Effect of Pebble Bed Electrical Resistivity on Electromagnetic Force in WCCB TBM

Abstract

Functional materials (multiplier and breeder) formed a pebble bed are considered in many breeding blanket (BB) concepts in both ITER test blanket module (TBM) program and DEMO fusion reactor. In a magnetic confinement fusion reactor, it is crucial to thoroughly assess the impact of pebble bed electrical resistivity on electromagnetic (EM) forces during a plasma disruption. This is essential for maintaining the structural integrity and normal operations of the reactor in an intense and gradient magnetic field environment. However, there is a lack of information and rare study related to pebble bed electrical resistivity investigations affecting EM force performance in a magnetic confinement fusion reactor, which might impact the existing design achievements.
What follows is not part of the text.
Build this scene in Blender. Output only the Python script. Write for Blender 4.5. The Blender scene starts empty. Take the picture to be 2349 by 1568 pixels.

The study proposes and conducts parametric pebble bed electrical resistivity analyses to investigate Lorentz force performance in the current structural design of water-cooled ceramic breeder (WCCB) under ITER major plasma disruption event load. The proposed electrical resistivities ( $7.2\times 10^{-7}~\Omega $ m, $3.0\times 10^{-4}~\Omega $ m, and infinity) cover a wide design range. The transient EM numerical analyses compare the performance of WCCB TBM with different electrical resistivities. The results show that the maximum Lorentz force of WCCB TBM is almost 38% higher when the pebble bed electrical resistivity is $3.0\times 10^{-4}~\Omega $ m compared to $7.2\times 10^{-7}~\Omega $ m. No significant difference in maximum Lorentz force is observed when the pebble bed electrical resistivity is increased to infinity. Further investigations reveal that the higher magnitude of Lorentz force in cases with higher pebble bed electrical resistivity is induced by conduction current flows. As the pebble bed electrical resistivity increases, conduction current moves from the pebble bed to the container and the U-shaped cooling channels fabricated from reduced activation ferritic/martensitic steel named F82H, owing to its lower electrical resistivity. Based on these findings, the application of higher pebble bed electrical resistivity could be recognized as a conservative and robust approach in the preliminary design phase of BB development to avoid adverse impacts on the design achievements.